§ **Your task**
Repeat each line exactly, leaving nothing out.

§ **Provided data**
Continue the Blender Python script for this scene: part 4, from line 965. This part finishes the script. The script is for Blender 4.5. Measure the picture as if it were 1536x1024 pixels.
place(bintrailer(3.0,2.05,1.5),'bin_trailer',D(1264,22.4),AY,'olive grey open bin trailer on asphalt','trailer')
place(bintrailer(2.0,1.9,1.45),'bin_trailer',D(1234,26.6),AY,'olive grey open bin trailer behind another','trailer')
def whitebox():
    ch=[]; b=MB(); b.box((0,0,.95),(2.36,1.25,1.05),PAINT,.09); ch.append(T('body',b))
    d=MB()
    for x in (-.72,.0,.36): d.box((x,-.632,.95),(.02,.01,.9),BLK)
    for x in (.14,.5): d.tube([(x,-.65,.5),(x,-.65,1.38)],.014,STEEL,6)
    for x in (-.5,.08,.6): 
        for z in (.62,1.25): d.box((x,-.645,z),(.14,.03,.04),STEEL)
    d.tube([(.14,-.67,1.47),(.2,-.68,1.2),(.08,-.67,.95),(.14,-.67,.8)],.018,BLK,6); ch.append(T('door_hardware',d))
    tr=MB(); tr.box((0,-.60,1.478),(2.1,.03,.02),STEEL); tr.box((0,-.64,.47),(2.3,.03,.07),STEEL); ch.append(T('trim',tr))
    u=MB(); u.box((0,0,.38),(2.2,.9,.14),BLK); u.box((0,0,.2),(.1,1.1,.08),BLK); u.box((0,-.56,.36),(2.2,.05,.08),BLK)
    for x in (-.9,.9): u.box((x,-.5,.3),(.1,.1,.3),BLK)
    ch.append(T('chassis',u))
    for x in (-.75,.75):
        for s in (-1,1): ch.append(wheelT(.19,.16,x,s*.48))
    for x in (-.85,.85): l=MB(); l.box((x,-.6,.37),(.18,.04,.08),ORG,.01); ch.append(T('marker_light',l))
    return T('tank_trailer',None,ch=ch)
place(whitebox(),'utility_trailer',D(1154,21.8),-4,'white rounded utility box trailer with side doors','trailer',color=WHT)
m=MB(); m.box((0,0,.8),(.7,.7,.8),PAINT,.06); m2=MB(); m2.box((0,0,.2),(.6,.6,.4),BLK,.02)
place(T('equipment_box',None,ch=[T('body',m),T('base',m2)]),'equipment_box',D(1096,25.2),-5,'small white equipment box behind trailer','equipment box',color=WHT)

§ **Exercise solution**
Continue the Blender Python script for this scene: part 4, from line 965. This part finishes the script. The script is for Blender 4.5. Measure the picture as if it were 1536x1024 pixels.
place(bintrailer(3.0,2.05,1.5),'bin_trailer',D(1264,22.4),AY,'olive grey open bin trailer on asphalt','trailer')
place(bintrailer(2.0,1.9,1.45),'bin_trailer',D(1234,26.6),AY,'olive grey open bin trailer behind another','trailer')
def whitebox():
    ch=[]; b=MB(); b.box((0,0,.95),(2.36,1.25,1.05),PAINT,.09); ch.append(T('body',b))
    d=MB()
    for x in (-.72,.0,.36): d.box((x,-.632,.95),(.02,.01,.9),BLK)
    for x in (.14,.5): d.tube([(x,-.65,.5),(x,-.65,1.38)],.014,STEEL,6)
    for x in (-.5,.08,.6): 
        for z in (.62,1.25): d.box((x,-.645,z),(.14,.03,.04),STEEL)
    d.tube([(.14,-.67,1.47),(.2,-.68,1.2),(.08,-.67,.95),(.14,-.67,.8)],.018,BLK,6); ch.append(T('door_hardware',d))
    tr=MB(); tr.box((0,-.60,1.478),(2.1,.03,.02),STEEL); tr.box((0,-.64,.47),(2.3,.03,.07),STEEL); ch.append(T('trim',tr))
    u=MB(); u.box((0,0,.38),(2.2,.9,.14),BLK); u.box((0,0,.2),(.1,1.1,.08),BLK); u.box((0,-.56,.36),(2.2,.05,.08),BLK)
    for x in (-.9,.9): u.box((x,-.5,.3),(.1,.1,.3),BLK)
    ch.append(T('chassis',u))
    for x in (-.75,.75):
        for s in (-1,1): ch.append(wheelT(.19,.16,x,s*.48))
    for x in (-.85,.85): l=MB(); l.box((x,-.6,.37),(.18,.04,.08),ORG,.01); ch.append(T('marker_light',l))
    return T('tank_trailer',None,ch=ch)
place(whitebox(),'utility_trailer',D(1154,21.8),-4,'white rounded utility box trailer with side doors','trailer',color=WHT)
m=MB(); m.box((0,0,.8),(.7,.7,.8),PAINT,.06); m2=MB(); m2.box((0,0,.2),(.6,.6,.4),BLK,.02)
place(T('equipment_box',None,ch=[T('body',m),T('base',m2)]),'equipment_box',D(1096,25.2),-5,'small white equipment box behind trailer','equipment box',color=WHT)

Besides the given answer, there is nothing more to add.